Where did this formula come from?

[XwakeriderX]

Homework Statement

In the attachment problem i was able to find the final velocity, from there someone helped me and got a formula that really confuses me. μ(m + M)g *x = 1/2(m + M) v^2

Homework Equations

All the work is write and the answer i just don't understand how they got
μ(m + M)g *x = 1/2(m + M) v^2

The Attempt at a Solution

The mass of the bulet m = 125g = 0.125kg

the mass of the block M = 5kg

the speed of the bullet vi = 300m/s

from law of conservation of momentum

mvi = (m + M)vf

then vf = mvi / (m + M)

= (0.125)(300)/(0.125 + 5)

= 7.32 m/s

Now from work energy theorem

W = ΔK

μ(m + M)g *x = 1/2(m + M) v^2

therefore the distance traveled


x = v^2 / μg = (7.32)^2 / (0.25)(9.8)(2) = 10.9 m

 

[PhanthomJay]

Homework Statement

In the attachment problem i was able to find the final velocity, from there someone helped me and got a formula that really confuses me. μ(m + M)g *x = 1/2(m + M) v^2

Homework Equations

All the work is write and the answer i just don't understand how they got
μ(m + M)g *x = 1/2(m + M) v^2

The equation comes from

Now from work energy theorem

W = ΔK

μ(m + M)g *x = 1/2(m + M) v^2

therefore the distance traveled


x = v^2 / μg = (7.32)^2 / (0.25)(9.8)(2) = 10.9 m

Are you familiar with the work energy theorem, which states that the total work done on an object is equal to its change in kinetic energy?
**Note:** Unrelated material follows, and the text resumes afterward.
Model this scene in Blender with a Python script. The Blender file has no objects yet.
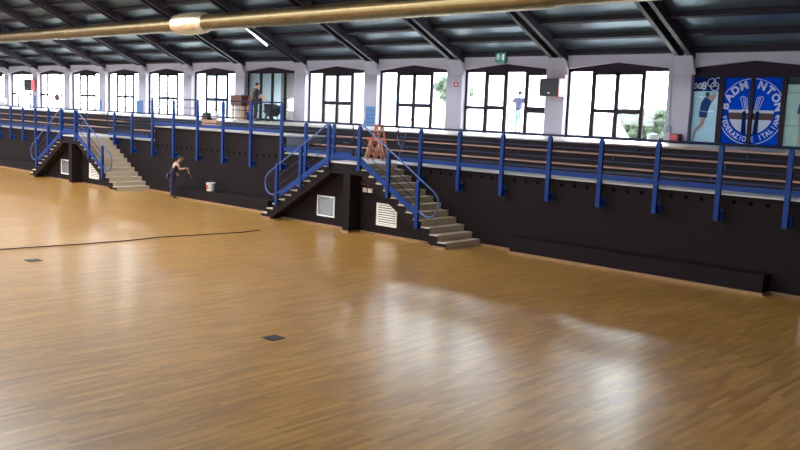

If not, you can use Newton's 2nd law to find the acceleration, and then use the kinematic motion equations to find the distance traveled.

 

[XwakeriderX]

Hmm i found that W=FD and Fk=μkmg therefore W=μkmgD
Now i used W=(1/2)mv^2 then set them equal to each other then solved for D. It worked for me i hope I am not breaking any rules! I'll also try your way! Thanks!